Strategi Komunikasi Antikorupsi
Strategi komunikasi adalah perencanaan yang sistematis untuk menyampaikan pesan kepada publik dengan tujuan tertentu. Dalam konteks ini, tujuan strategi komunikasi digunakan sebagai pembentukan sikap dan perilaku antikorupsi. Korupsi merupakan salah satu permasalahan serius yang menghambat kemajuan pembangunan di Indonesia. Fenomena ini tidak hanya merugikan negara, tetapi juga masyarakat yang terdampak langsung perilaku korupsi. Berbagai upaya telah dilakukan untuk memerangi korupsi, salah satunya adalah melalui strategi komunikasi antikorupsi. Komunikasi antikorupsi ini penting untuk menciptakan kesadaran dan pemahaman di masyarakat mengenai dampak buruk korupsi serta pentingnya membangun budaya yang bebas dari korupsi.
Strategi komunikasi yang dapat dilakukan untuk memerangi korupsi adalah; pertama, meningkatkan peran whistleblower, yaitu; seseorang yang mengungkapkan atau melaporkan tindakan ilegal, tidak etis, atau penyimpangan yang terjadi dalam suatu organisasi, baik di sektor publik maupun swasta. Pelaporan ini bisa terkait dengan korupsi, pelanggaran hukum, penyalahgunaan wewenang, atau ancaman terhadap kepentingan umum. Pemberantasan korupsi dilakukan melalui peningkatan kesadaran pada setiap individu untuk memiliki keberanian dalam membongkar kasus korupsi di lingkungan sekitarnya dengan sistem perlindungan yang baik. Kedua, meningkatkan peran media. Media massa memainkan peran yang sangat penting dalam menyampaikan pesan kepada masyarakat.
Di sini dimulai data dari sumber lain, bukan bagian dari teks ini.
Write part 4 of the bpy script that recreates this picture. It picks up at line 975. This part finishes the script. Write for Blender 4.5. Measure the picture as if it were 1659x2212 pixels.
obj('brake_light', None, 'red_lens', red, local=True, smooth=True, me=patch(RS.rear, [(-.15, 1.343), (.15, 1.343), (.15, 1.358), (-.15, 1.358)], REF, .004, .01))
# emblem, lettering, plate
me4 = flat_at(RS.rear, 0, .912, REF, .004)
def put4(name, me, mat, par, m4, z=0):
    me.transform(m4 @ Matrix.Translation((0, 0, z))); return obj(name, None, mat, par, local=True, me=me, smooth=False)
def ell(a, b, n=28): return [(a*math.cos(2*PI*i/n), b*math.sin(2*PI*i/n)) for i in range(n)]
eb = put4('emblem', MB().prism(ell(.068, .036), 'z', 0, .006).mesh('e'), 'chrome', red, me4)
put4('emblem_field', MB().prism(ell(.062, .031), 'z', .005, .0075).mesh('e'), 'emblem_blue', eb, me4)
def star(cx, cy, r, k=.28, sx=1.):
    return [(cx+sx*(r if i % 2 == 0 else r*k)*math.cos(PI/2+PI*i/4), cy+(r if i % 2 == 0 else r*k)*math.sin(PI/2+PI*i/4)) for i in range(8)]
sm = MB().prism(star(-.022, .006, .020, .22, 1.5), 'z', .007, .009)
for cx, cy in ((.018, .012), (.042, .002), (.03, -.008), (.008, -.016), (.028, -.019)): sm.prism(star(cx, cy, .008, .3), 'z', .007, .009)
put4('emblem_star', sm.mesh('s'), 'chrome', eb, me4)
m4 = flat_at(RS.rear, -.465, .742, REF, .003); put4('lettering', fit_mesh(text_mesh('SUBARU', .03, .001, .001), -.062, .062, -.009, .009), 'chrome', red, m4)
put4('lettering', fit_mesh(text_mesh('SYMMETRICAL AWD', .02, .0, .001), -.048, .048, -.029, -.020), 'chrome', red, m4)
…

Kampanye antikorupsi melalui televisi, radio, surat kabar, dan media sosial dapat menyentuh berbagai kalangan masyarakat dengan cara yang efektif. Kampanye ini tidak hanya menginformasikan tentang bahaya korupsi, tetapi juga mengajak masyarakat untuk lebih aktif berpartisipasi dalam pemberantasan korupsi. Ketiga, penguatan kapasitas institusi pemerintah dan penegak hukum. Strategi komunikasi antikorupsi harus melibatkan penguatan kapasitas institusi pemerintah dan penegak hukum. Salah satu upaya yang penting adalah memperkuat Komisi Pemberantasan Korupsi (KPK) sebagai lembaga yang memiliki tugas pokok dalam memberantas korupsi. Selain itu, instansi penegak hukum lainnya, seperti Kejaksaan dan Kepolisian, juga perlu diberdayakan dengan penekanan pada pentingnya integritas dan independensi dalam menjalankan tugasnya. Keempat, transparansi data. Strategi komunikasi dengan menerapkan sistem yang transparan dan akuntabel di lembaga-lembaga pemerintahan. Melalui sistem pengawasan yang ketat dan berbasis teknologi, masyarakat dapat berperan sebagai pengawas dalam meminimalisasi potensi terjadinya tindak pidana korupsi.
Untuk membangun sistem yang lebih bersih, perlu ada reformasi komunikasi di tubuh pemerintah/BUMN/swasta, media yang lebih kritis, serta kebijakan antikorupsi yang lebih tegas. Hanya dengan transparansi dan akuntabilitas yang kuat, skandal korupsi dapat dicegah di masa depan#.